* EXERCISE:
Starting at the first line of the listing below, retype each line up to and including the one that contains "COL = S.collection". Leave pictures out.

===== STORED ROWS =====

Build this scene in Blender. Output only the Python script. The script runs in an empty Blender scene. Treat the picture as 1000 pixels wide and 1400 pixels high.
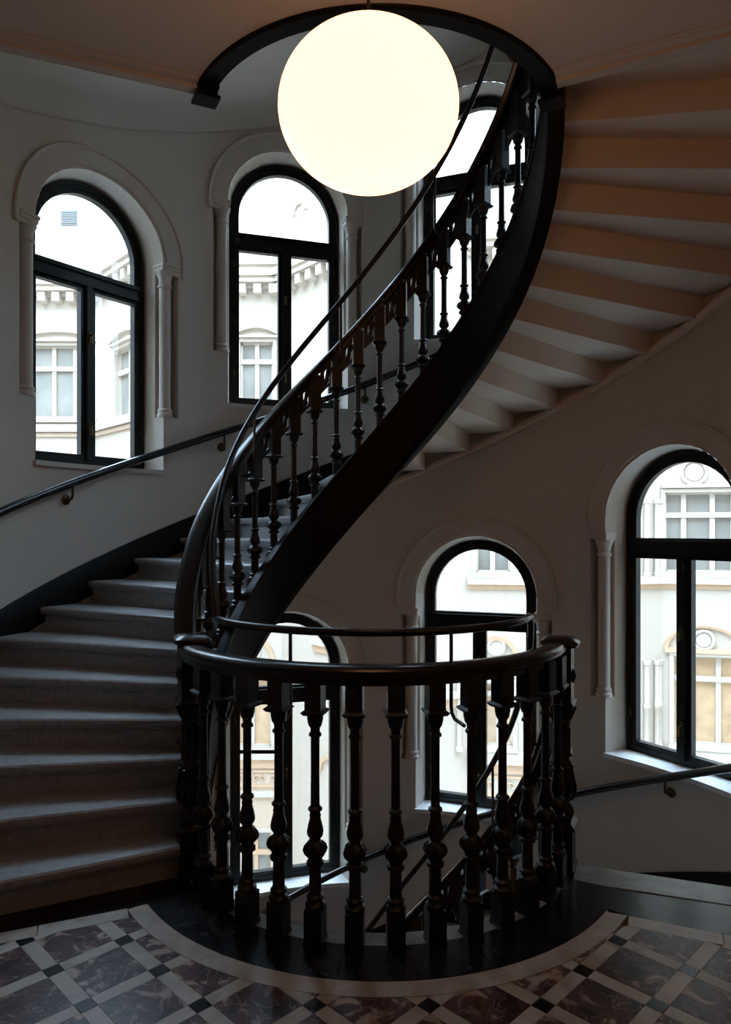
import bpy, bmesh, math, random
from math import sin, cos, pi, radians, degrees, sqrt, asin, atan2
random.seed(7)
S = bpy.context.scene
COL = S.collection

# ------------------------------------------------------------------ camera, sky, exposure
FPX, HOR, EYE = 961.8, 726.2, 1.5531          # focal length in px of the 1000x1400 frame, horizon row, eye height
CX, CY = 0.0579, 3.600                        # axis of the round stairwell
cam = bpy.data.cameras.new('camera')
cam.sensor_fit = 'VERTICAL'; cam.sensor_height = 36.0
cam.lens = 36.0 * FPX / 1400.0
cam.shift_y = (HOR - 700.0) / 1400.0
cam.clip_start = 0.05; cam.clip_end = 200
camo = bpy.data.objects.new('camera', cam); COL.objects.link(camo)
camo.location = (0, 0, EYE); camo.rotation_euler = (pi / 2, 0, 0)
S.camera = camo

world = bpy.data.worlds.new('overcast_sky'); S.world = world
world.use_nodes = True
bg = world.node_tree.nodes['Background']
bg.inputs[0].default_value = (0.565, 0.77, 1.0, 1)
SKY = 22.5                                                # zenith; overcast skies fade to a third of it at the horizon
wn = world.node_tree; wtc = wn.nodes.new('ShaderNodeTexCoord'); wsp = wn.nodes.new('ShaderNodeSeparateXYZ')
wmx = wn.nodes.new('ShaderNodeMath'); wmx.operation = 'MAXIMUM'; wmx.inputs[1].default_value = 0.0
wma = wn.nodes.new('ShaderNodeMath'); wma.operation = 'MULTIPLY_ADD'; wma.inputs[1].default_value = SKY * 2 / 3; wma.inputs[2].default_value = SKY / 3
wn.links.new(wtc.outputs['Generated'], wsp.inputs[0]); wn.links.new(wsp.outputs['Z'], wmx.inputs[0])
wn.links.new(wmx.outputs[0], wma.inputs[0]); wn.links.new(wma.outputs[0], bg.inputs[1])
S.view_settings.view_transform = 'Standard'
S.view_settings.look = 'None'
S.view_settings.exposure = 0.0
S.view_settings.gamma = 1.0
S.view_settings.use_curve_mapping = False

# ------------------------------------------------------------------ materials
MATS = {}
def material(name, color, rough=0.6, metal=0.0, spec=0.5, noise=0.0, nscale=8.0, color2=None, bump=0.0, bscale=60.0, coords='Object'):
    m = bpy.data.materials.new(name); m.use_nodes = True
    nt = m.node_tree; b = nt.nodes['Principled BSDF']
    b.inputs['Base Color'].default_value = (*color, 1)
    b.inputs['Roughness'].default_value = rough
    b.inputs['Metallic'].default_value = metal
    b.inputs['Specular IOR Level'].default_value = spec
    tc = nt.nodes.new('ShaderNodeTexCoord')
    if noise > 0:
        n = nt.nodes.new('ShaderNodeTexNoise'); n.inputs['Scale'].default_value = nscale; n.inputs['Detail'].default_value = 6
        nt.links.new(tc.outputs[coords], n.inputs['Vector'])
        r = nt.nodes.new('ShaderNodeValToRGB')
        c2 = color2 or tuple(c * (1 - noise) for c in color)
        r.color_ramp.elements[0].position = 0.3; r.color_ramp.elements[0].color = (*c2, 1)
        r.color_ramp.elements[1].position = 0.7; r.color_ramp.elements[1].color = (*color, 1)
        nt.links.new(n.outputs['Fac'], r.inputs['Fac'])
        nt.links.new(r.outputs['Color'], b.inputs['Base Color'])
    if bump > 0:
        n2 = nt.nodes.new('ShaderNodeTexNoise'); n2.inputs['Scale'].default_value = bscale; n2.inputs['Detail'].default_value = 3
        nt.links.new(tc.outputs[coords], n2.inputs['Vector'])
        bp = nt.nodes.new('ShaderNodeBump'); bp.inputs['Strength'].default_value = bump; bp.inputs['Distance'].default_value = 0.01
        nt.links.new(n2.outputs['Fac'], bp.inputs['Height'])
        nt.links.new(bp.outputs['Normal'], b.inputs['Normal'])
    MATS[name] = m
    return m

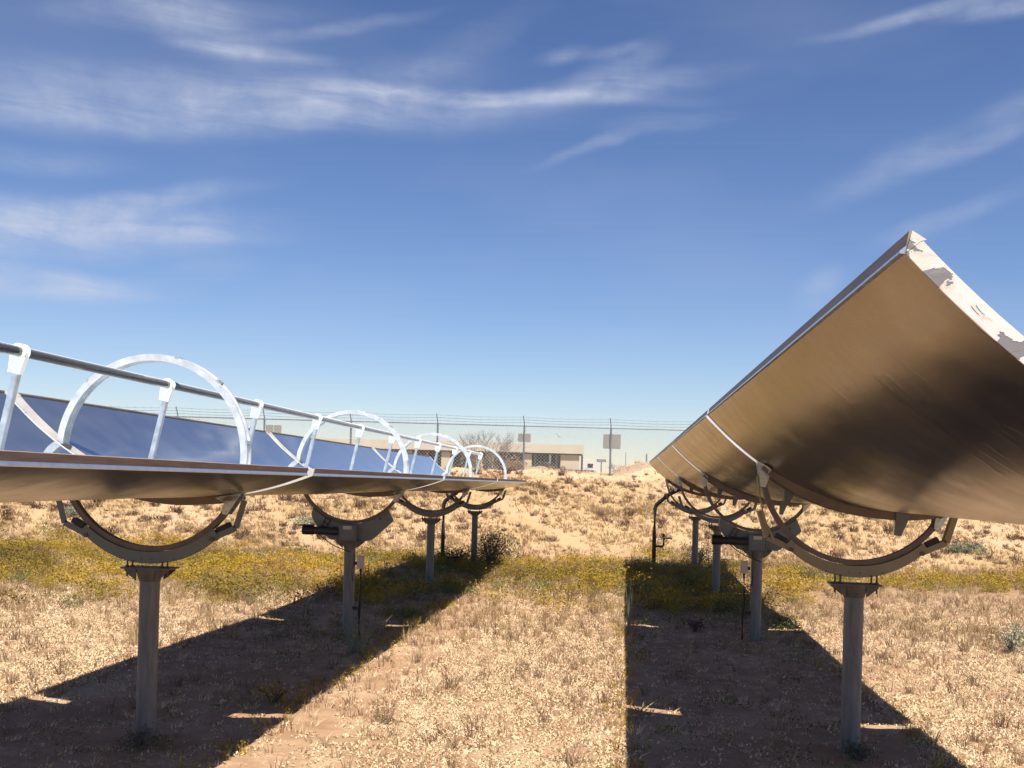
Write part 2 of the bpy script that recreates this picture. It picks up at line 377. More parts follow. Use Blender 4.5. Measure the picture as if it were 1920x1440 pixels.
def grid_axis(pts):
    out = []
    for (a, b, st) in pts: out += list(np.arange(a, b, st))
    return np.array(out + [pts[-1][1]])
gx = grid_axis([(-4000, -400, 600), (-400, -60, 30), (-60, -16, 1.0), (-16, 12, .14), (12, 60, 1.0), (60, 400, 30), (400, 4000, 600)])
gy = grid_axis([(-60, 4, 4), (4, 5.5, .5), (5.5, 46, .14), (46, 70, 1), (70, 400, 20), (400, 6000, 500)])
GX, GY = np.meshgrid(gx, gy); GZ = ground_z(GX, GY)
jit = (rng.random(GX.shape) - .5) * .016; nearm = (GX > -16) & (GX < 12) & (GY > 5.5) & (GY < 46)
GZ = GZ + np.where(nearm, jit + sstep(27, 30, GY) * (rng.random(GX.shape) - .5) * .05, 0)
nx, ny = len(gx), len(gy)
V = np.stack([GX, GY, GZ], -1).reshape(-1, 3)
idx = np.arange(nx * ny).reshape(ny, nx)
F = np.stack([idx[:-1, :-1], idx[:-1, 1:], idx[1:, 1:], idx[1:, :-1]], -1).reshape(-1, 4)
def fast_mesh(name, V, F, mats, attrs=None, smooth=False):
    me = bpy.data.meshes.new(name); k = F.shape[1]
    me.vertices.add(len(V)); me.vertices.foreach_set('co', np.asarray(V, np.float32).ravel())
    me.loops.add(F.size); me.loops.foreach_set('vertex_index', np.asarray(F, np.int32).ravel())
    me.polygons.add(len(F)); me.polygons.foreach_set('loop_start', np.arange(0, F.size, k, dtype=np.int32))
    if smooth: me.polygons.foreach_set('use_smooth', np.ones(len(F), bool))
    me.update(calc_edges=True)
    for mm in mats: me.materials.append(mm)
    for nm, (dom, arr) in (attrs or {}).items():
        a = me.attributes.new(nm, 'FLOAT', dom); a.data.foreach_set('value', np.asarray(arr, np.float32).ravel())
    return me
def band_mask(x, y):
    n = .5 + .30 * wob(x, y, .38, 4) + .22 * wob(x, y, 1.1, 7)
    lo = 17.6 + 3.4 * (n - .5) - 2.4 * sstep(-3, -8, x) + 4.4 * sstep(1, 5, x); hi = 27.5 + 2.5 * (n - .5)
    return sstep(lo - 1.4, lo + 1.8, y) * (1 - sstep(hi - 2.2, hi + 1.5, y))
d_ = GY * math.cos(YAW) - GX * math.sin(YAW)
l_ = GX * math.cos(YAW) + GY * math.sin(YAW)
mnd = np.exp(-((l_ - 4.6) / 1.1) ** 2 - ((d_ - 41.2) / 1.4) ** 2) + sstep(38.3, 39.6, d_) * .8
g = link('ground', fast_mesh('ground', V, F, [M['soil']], {'band': ('POINT', band_mask(GX, GY)), 'slope': ('POINT', sstep(26.5, 30, d_)), 'mound': ('POINT', np.clip(mnd, 0, 1))}, True))
tag(g, 'pale orange desert soil rising to a sandy berm at the back', None, None, 'structure')

# ------------------------------------------------------------------ vegetation templates (numpy)
def blades(n, h, spread, w, lean=.5, seg=2):
    """thin tapering strips rising from a small base; returns V, F(tri)"""
    V, F = [], []
    for _ in range(n):
        a = rng.random() * 6.283; br = rng.random() ** .7 * spread; bx, by = br * math.cos(a), br * math.sin(a)
        a2 = a + rng.normal() * .8; L = h * (.5 + .6 * rng.random()); ln = lean * rng.random() * L
        wd = w * (.6 + .8 * rng.random()); px, py = -math.sin(a2 + 1.2), math.cos(a2 + 1.2); o = len(V)
        for k in range(seg):
            t_ = k / seg; x = bx + math.cos(a2) * ln * t_ * t_ ; y = by + math.sin(a2) * ln * t_ * t_; z = L * t_
            ww = wd * (1 - .5 * t_); V += [(x - px * ww, y - py * ww, z), (x + px * ww, y + py * ww, z)]
        V.append((bx + math.cos(a2) * ln, by + math.sin(a2) * ln, L))
        for k in range(seg - 1): F += [(o + 2 * k, o + 2 * k + 1, o + 2 * k + 3), (o + 2 * k, o + 2 * k + 3, o + 2 * k + 2)]
        F.append((o + 2 * seg - 2, o + 2 * seg - 1, o + 2 * seg))
    return np.array(V), np.array(F)
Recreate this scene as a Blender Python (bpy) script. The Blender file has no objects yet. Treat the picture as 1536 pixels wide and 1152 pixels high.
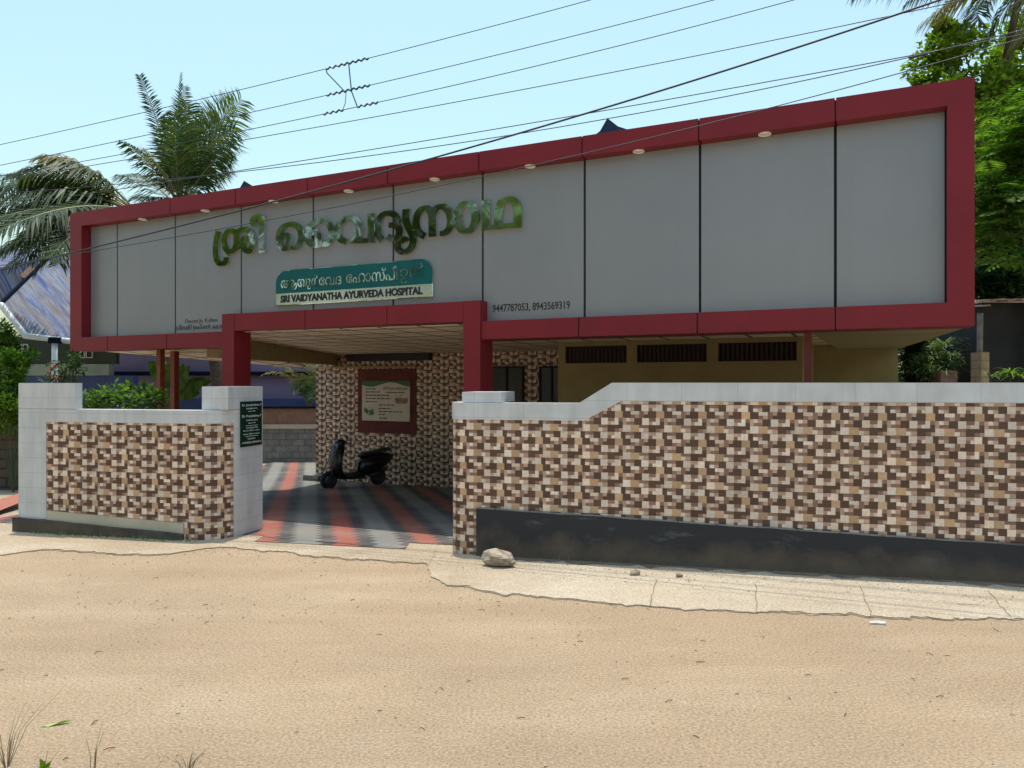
import bpy, math, random
from mathutils import Vector, Matrix
random.seed(7)
R = random.random
def ru(a, b): return a + (b - a) * random.random()

sc = bpy.context.scene
col = sc.collection
# ------------------------------------------------------------------ camera, sky, sun, exposure
F, CX, HY, H = 1154.0, 768.0, 574.5, 2.0        # focal length in photo pixels, centre, horizon row, eye height
cam = bpy.data.cameras.new('camera'); cam_o = bpy.data.objects.new('camera', cam); col.objects.link(cam_o)
cam.sensor_width = 36.0; cam.lens = 36.0 * F / 1536.0; cam.shift_y = -1.5 / 1536.0
cam.clip_start = 0.05; cam.clip_end = 2000
cam_o.location = (0, 0, H); cam_o.rotation_euler = (math.radians(90), 0, 0)
sc.camera = cam_o
SUN_K = 0.135                                     # shadow length per metre of height
sun_dir = Vector((-0.10 * SUN_K, SUN_K, 1.0)).normalized()
elev = math.asin(sun_dir.z); azim = math.atan2(sun_dir.x, sun_dir.y)
world = bpy.data.worlds.new('World'); sc.world = world; world.use_nodes = True
wn = world.node_tree; bg = wn.nodes['Background']
sky = wn.nodes.new('ShaderNodeTexSky'); sky.sky_type = 'NISHITA'; sky.sun_disc = False
sky.sun_elevation = elev; sky.sun_rotation = azim
sky.altitude = 0; sky.air_density = 1.6; sky.dust_density = 3.0; sky.ozone_density = 1.0
tint = wn.nodes.new('ShaderNodeMix'); tint.data_type = 'RGBA'; tint.blend_type = 'MULTIPLY'; tint.inputs[0].default_value = 1
tint.inputs[7].default_value = (0.97, 1.11, 1.08, 1)      # a cyan, hazy tropical sky
wn.links.new(sky.outputs[0], tint.inputs[6]); wn.links.new(tint.outputs[2], bg.inputs[0]); bg.inputs[1].default_value = 0.15
sl = bpy.data.lights.new('sun', 'SUN'); sun_o = bpy.data.objects.new('sun', sl); col.objects.link(sun_o)
sl.energy = 3.2; sl.angle = math.radians(0.5); sl.color = (1.0, 0.95, 0.86)
sun_o.rotation_euler = (-sun_dir).to_track_quat('-Z', 'Y').to_euler(); sun_o.location = (0, 0, 30)
sc.view_settings.view_transform = 'Standard'; sc.view_settings.look = 'None'
sc.view_settings.gamma = 1; sc.view_settings.exposure = 0.42
sc.view_settings.use_curve_mapping = False
sc.cycles.max_bounces = 8; sc.cycles.diffuse_bounces = 3; sc.cycles.transparent_max_bounces = 8

# ------------------------------------------------------------------ materials
def srgb(r, g, b):
    f = lambda c: (c / 255 / 12.92) if c / 255 <= 0.04045 else ((c / 255 + 0.055) / 1.055) ** 2.4
    return (f(r), f(g), f(b))
def newmat(name):
    m = bpy.data.materials.new(name); m.use_nodes = True
    return m, m.node_tree, m.node_tree.nodes['Principled BSDF']
def nd(t, kind, **kw):
    n = t.nodes.new(kind)
    for k, v in kw.items(): setattr(n, k, v)
    return n
def mth(t, op, a, b=None, c=None):
    n = nd(t, 'ShaderNodeMath', operation=op)
    for i, v in enumerate((a, b, c)):
        if v is None: continue
        if hasattr(v, 'is_output'): t.links.new(v, n.inputs[i])
        else: n.inputs[i].default_value = v
    return n.outputs[0]
def mixc(t, fac, a, b, mode='MIX'):
    n = nd(t, 'ShaderNodeMix', data_type='RGBA', blend_type=mode)
    for sock, v in ((n.inputs[0], fac), (n.inputs[6], a), (n.inputs[7], b)):
        if hasattr(v, 'is_output'): t.links.new(v, sock)
        elif isinstance(v, (int, float)): sock.default_value = v
        else: sock.default_value = (*v[:3], 1)
    return n.outputs[2]
def coords(t): return nd(t, 'ShaderNodeNewGeometry').outputs['Position']
def noise(t, scale, detail=4, rough=0.55, vec=None, stretch=None):
    n = nd(t, 'ShaderNodeTexNoise'); n.inputs['Scale'].default_value = scale
    n.inputs['Detail'].default_value = detail; n.inputs['Roughness'].default_value = rough
    v = vec or coords(t)
    if stretch:
        mp = nd(t, 'ShaderNodeMapping'); mp.inputs['Scale'].default_value = stretch
        t.links.new(v, mp.inputs[0]); v = mp.outputs[0]
    t.links.new(v, n.inputs['Vector'])
    return n.outputs[0]
def ramp(t, fac, stops, interp='LINEAR'):
    n = nd(t, 'ShaderNodeValToRGB'); cr = n.color_ramp; cr.interpolation = interp
    while len(cr.elements) < len(stops): cr.elements.new(0.5)
    for e, (p, c) in zip(cr.elements, stops):
        e.position = p; e.color = (*c[:3], 1) if not isinstance(c, (int, float)) else (c, c, c, 1)
    t.links.new(fac, n.inputs[0]); return n.outputs[0]
def bump(t, p, height, strength, dist=0.02):
    b = nd(t, 'ShaderNodeBump'); b.inputs['Strength'].default_value = strength; b.inputs['Distance'].default_value = dist
    t.links.new(height, b.inputs['Height']); t.links.new(b.outputs[0], p.inputs['Normal'])
def mat(name, c, rough=0.6, metal=0.0, c2=None, scale=6, bmp=0.0, bscale=40, spec=None, contrast=(0.35, 0.65), stretch=None):
    m, t, p = newmat(name)
    p.inputs['Roughness'].default_value = rough; p.inputs['Metallic'].default_value = metal
    if spec is not None: p.inputs['Specular IOR Level'].default_value = spec
    if c2 is None: c2 = tuple(x * 0.85 for x in c)
    f = ramp(t, noise(t, scale, stretch=stretch), [(contrast[0], 0.0), (contrast[1], 1.0)])
    t.links.new(mixc(t, f, c, c2), p.inputs['Base Color'])
    if bmp: bump(t, p, noise(t, bscale, 5), bmp)
    return m
def foliage(name, dark, mid, light, trans=0.35, rough=0.45):
    m, t, p = newmat(name)
    g = nd(t, 'ShaderNodeNewGeometry')
    c = ramp(t, g.outputs['Random Per Island'], [(0.0, dark), (0.5, mid), (1.0, light)])
    big = ramp(t, noise(t, 0.9, 2), [(0.3, 0.6), (0.7, 1.2)])
    c = mixc(t, 1.0, c, big, 'MULTIPLY')
    t.links.new(c, p.inputs['Base Color']); p.inputs['Roughness'].default_value = rough + .12; p.inputs['Specular IOR Level'].default_value = 0.22
    tr = nd(t, 'ShaderNodeBsdfTranslucent'); t.links.new(mixc(t, 1.0, c, (1.3, 1.5, 0.5), 'MULTIPLY'), tr.inputs[0])
    mx = nd(t, 'ShaderNodeMixShader'); mx.inputs[0].default_value = trans
    t.links.new(p.outputs[0], mx.inputs[1]); t.links.new(tr.outputs[0], mx.inputs[2])
    t.links.new(mx.outputs[0], t.nodes['Material Output'].inputs[0])
    return m
M = {}
M['red'] = mat('red_cladding', (0.205, 0.015, 0.023), 0.45, 0, (0.175, 0.014, 0.020), 1.5, spec=0.25)
M['red_post'] = mat('red_oxide_paint', (0.24, 0.035, 0.018), 0.5, 0, (0.17, 0.025, 0.014), 9)
def cladding():
    m, t, p = newmat('grey_cladding')
    f = ramp(t, noise(t, 0.7, 4), [(0.3, 0.0), (0.7, 1.0)])
    c = mixc(t, f, (0.262, 0.26, 0.264), (0.242, 0.243, 0.252))
    st = ramp(t, noise(t, 3.5, 6, 0.65, stretch=(1, 1, 0.10)), [(0.45, 0.0), (0.78, 0.22)])
    c = mixc(t, st, c, (0.20, 0.19, 0.175))
    t.links.new(c, p.inputs['Base Color']); p.inputs['Metallic'].default_value = 0.25
    t.links.new(ramp(t, noise(t, 2.0, 5), [(0.3, 0.32), (0.7, 0.46)]), p.inputs['Roughness'])
    bump(t, p, noise(t, 0.9, 2), 0.12, 0.06)
    return m
M['grey'] = cladding()
M['joint'] = mat('dark_joint', (0.012, 0.012, 0.014), 0.7)
M['olive'] = mat('olive_wall_paint', (0.30, 0.23, 0.09), 0.7, 0, (0.25, 0.19, 0.075), 2)
M['beam'] = mat('tan_beam_paint', (0.36, 0.27, 0.12), 0.7)
M['black'] = mat('black_rubber', (0.012, 0.012, 0.013), 0.6)
M['gloss_black'] = mat('gloss_black_paint', (0.008, 0.008, 0.01), 0.22)
M['dark'] = mat('dark_opening', (0.01, 0.01, 0.012), 0.6)
M['steel'] = mat('scooter_steel', (0.10, 0.10, 0.105), 0.45, 0.7)
M['white'] = mat('white_paint', (0.74, 0.74, 0.72), 0.5, 0, (0.68, 0.67, 0.64), 3)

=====

* REPLY TO THE TASK:
Build this scene in Blender. Output only the Python script. The script runs in an empty Blender scene. Treat the picture as 1000 pixels wide and 1400 pixels high.
import bpy, bmesh, math, random
from math import sin, cos, pi, radians, degrees, sqrt, asin, atan2
random.seed(7)
S = bpy.context.scene
COL = S.collection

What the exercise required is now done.